**Exercise brief**
Copy the data precisely, keeping every character.

**Data provided**

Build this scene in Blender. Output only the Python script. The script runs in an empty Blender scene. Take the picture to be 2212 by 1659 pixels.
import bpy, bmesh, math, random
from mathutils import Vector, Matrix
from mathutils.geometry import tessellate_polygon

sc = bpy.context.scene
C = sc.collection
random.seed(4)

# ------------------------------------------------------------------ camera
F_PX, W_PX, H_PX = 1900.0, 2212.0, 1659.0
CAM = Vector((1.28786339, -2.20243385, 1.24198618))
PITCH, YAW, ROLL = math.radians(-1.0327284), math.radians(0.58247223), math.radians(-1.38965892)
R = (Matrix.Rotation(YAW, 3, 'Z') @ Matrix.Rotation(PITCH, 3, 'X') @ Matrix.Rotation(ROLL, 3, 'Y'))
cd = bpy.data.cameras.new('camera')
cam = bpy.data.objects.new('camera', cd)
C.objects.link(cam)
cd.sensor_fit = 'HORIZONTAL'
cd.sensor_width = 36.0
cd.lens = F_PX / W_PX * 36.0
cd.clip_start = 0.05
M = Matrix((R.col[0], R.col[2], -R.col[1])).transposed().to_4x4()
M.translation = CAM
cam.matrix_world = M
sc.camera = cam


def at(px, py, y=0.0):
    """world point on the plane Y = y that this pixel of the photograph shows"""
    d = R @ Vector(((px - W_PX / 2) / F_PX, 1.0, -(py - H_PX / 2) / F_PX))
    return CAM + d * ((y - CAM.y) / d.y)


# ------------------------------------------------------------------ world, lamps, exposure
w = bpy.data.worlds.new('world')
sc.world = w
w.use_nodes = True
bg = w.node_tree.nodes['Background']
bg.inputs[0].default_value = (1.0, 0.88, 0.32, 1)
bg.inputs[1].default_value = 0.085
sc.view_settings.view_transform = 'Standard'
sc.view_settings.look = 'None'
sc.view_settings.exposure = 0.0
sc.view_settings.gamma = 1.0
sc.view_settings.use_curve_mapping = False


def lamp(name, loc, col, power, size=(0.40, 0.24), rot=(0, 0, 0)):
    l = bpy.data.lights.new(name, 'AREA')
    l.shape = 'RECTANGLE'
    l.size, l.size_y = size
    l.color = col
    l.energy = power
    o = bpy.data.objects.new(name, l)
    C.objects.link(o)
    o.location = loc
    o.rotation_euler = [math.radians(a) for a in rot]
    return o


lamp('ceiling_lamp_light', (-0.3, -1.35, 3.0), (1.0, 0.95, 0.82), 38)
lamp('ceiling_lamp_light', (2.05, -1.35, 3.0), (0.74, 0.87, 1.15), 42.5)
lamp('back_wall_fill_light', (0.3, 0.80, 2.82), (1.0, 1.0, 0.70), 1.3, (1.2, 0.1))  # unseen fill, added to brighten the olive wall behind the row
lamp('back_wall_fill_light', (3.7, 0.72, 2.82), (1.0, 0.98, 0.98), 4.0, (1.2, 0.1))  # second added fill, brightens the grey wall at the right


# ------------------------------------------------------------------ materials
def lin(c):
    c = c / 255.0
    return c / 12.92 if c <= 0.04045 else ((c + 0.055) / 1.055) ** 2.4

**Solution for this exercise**
Build this scene in Blender. Output only the Python script. The script runs in an empty Blender scene. Take the picture to be 2212 by 1659 pixels.
import bpy, bmesh, math, random
from mathutils import Vector, Matrix
from mathutils.geometry import tessellate_polygon

sc = bpy.context.scene
C = sc.collection
random.seed(4)

# ------------------------------------------------------------------ camera
F_PX, W_PX, H_PX = 1900.0, 2212.0, 1659.0
CAM = Vector((1.28786339, -2.20243385, 1.24198618))
PITCH, YAW, ROLL = math.radians(-1.0327284), math.radians(0.58247223), math.radians(-1.38965892)
R = (Matrix.Rotation(YAW, 3, 'Z') @ Matrix.Rotation(PITCH, 3, 'X') @ Matrix.Rotation(ROLL, 3, 'Y'))
cd = bpy.data.cameras.new('camera')
cam = bpy.data.objects.new('camera', cd)
C.objects.link(cam)
cd.sensor_fit = 'HORIZONTAL'
cd.sensor_width = 36.0
cd.lens = F_PX / W_PX * 36.0
cd.clip_start = 0.05
M = Matrix((R.col[0], R.col[2], -R.col[1])).transposed().to_4x4()
M.translation = CAM
cam.matrix_world = M
sc.camera = cam


def at(px, py, y=0.0):
    """world point on the plane Y = y that this pixel of the photograph shows"""
    d = R @ Vector(((px - W_PX / 2) / F_PX, 1.0, -(py - H_PX / 2) / F_PX))
    return CAM + d * ((y - CAM.y) / d.y)


# ------------------------------------------------------------------ world, lamps, exposure
w = bpy.data.worlds.new('world')
sc.world = w
w.use_nodes = True
bg = w.node_tree.nodes['Background']
bg.inputs[0].default_value = (1.0, 0.88, 0.32, 1)
bg.inputs[1].default_value = 0.085
sc.view_settings.view_transform = 'Standard'
sc.view_settings.look = 'None'
sc.view_settings.exposure = 0.0
sc.view_settings.gamma = 1.0
sc.view_settings.use_curve_mapping = False


def lamp(name, loc, col, power, size=(0.40, 0.24), rot=(0, 0, 0)):
    l = bpy.data.lights.new(name, 'AREA')
    l.shape = 'RECTANGLE'
    l.size, l.size_y = size
    l.color = col
    l.energy = power
    o = bpy.data.objects.new(name, l)
    C.objects.link(o)
    o.location = loc
    o.rotation_euler = [math.radians(a) for a in rot]
    return o


lamp('ceiling_lamp_light', (-0.3, -1.35, 3.0), (1.0, 0.95, 0.82), 38)
lamp('ceiling_lamp_light', (2.05, -1.35, 3.0), (0.74, 0.87, 1.15), 42.5)
lamp('back_wall_fill_light', (0.3, 0.80, 2.82), (1.0, 1.0, 0.70), 1.3, (1.2, 0.1))  # unseen fill, added to brighten the olive wall behind the row
lamp('back_wall_fill_light', (3.7, 0.72, 2.82), (1.0, 0.98, 0.98), 4.0, (1.2, 0.1))  # second added fill, brightens the grey wall at the right


# ------------------------------------------------------------------ materials
def lin(c):
    c = c / 255.0
    return c / 12.92 if c <= 0.04045 else ((c + 0.055) / 1.055) ** 2.4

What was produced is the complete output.